Sécurité alimentaire : quand le retail devient une infrastructure
IFC encadre l’opération avec une grille de lecture qui dépasse le commerce : améliorer l’accès à des produits de qualité et soutenir l’emploi.
Le discours est révélateur : la grande distribution est présentée comme une brique de sécurité alimentaire et de résilience, pas seulement comme une activité de consommation.
Dans cette logique, moderniser le retail, c’est aussi moderniser l’amont : réduire les ruptures, améliorer les prévisions, limiter les pertes, renforcer les standards. À terme, c’est une manière d’organiser une partie de la chaîne de valeur agroalimentaire autour de procédures plus fiables, ce qui profite potentiellement aux producteurs et PME locales… à condition que les achats locaux soient effectivement structurés et que les délais de paiement ne deviennent pas un goulot d’étranglement.

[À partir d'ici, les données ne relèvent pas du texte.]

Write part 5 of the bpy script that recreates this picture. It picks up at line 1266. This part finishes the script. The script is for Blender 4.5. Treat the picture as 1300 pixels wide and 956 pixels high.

Les mots qui comptent : “champion local” et Vision Sénégal 2050
IFC ne finance pas seulement une expansion : elle investit dans un récit. Le communiqué parle d’un “champion local” et situe l’opération dans une trajectoire nationale de croissance inclusive. IFC+1
Olivier Buyoya, directeur Afrique de l’Ouest d’IFC, résume l’intention : soutenir les acteurs locaux pour contribuer à la sécurité alimentaire, l’emploi et une croissance durable (IFC mentionne explicitement la Vision nationale).
Dans un marché où les acteurs internationaux disposent souvent d’une puissance d’achat et de logistique supérieure, appuyer un leader sénégalais revient à défendre une idée : la modernisation ne doit pas forcément se faire “par importation” du modèle, mais aussi par consolidation d’acteurs nationaux capables d’investir, de structurer et de tenir une promesse de prix.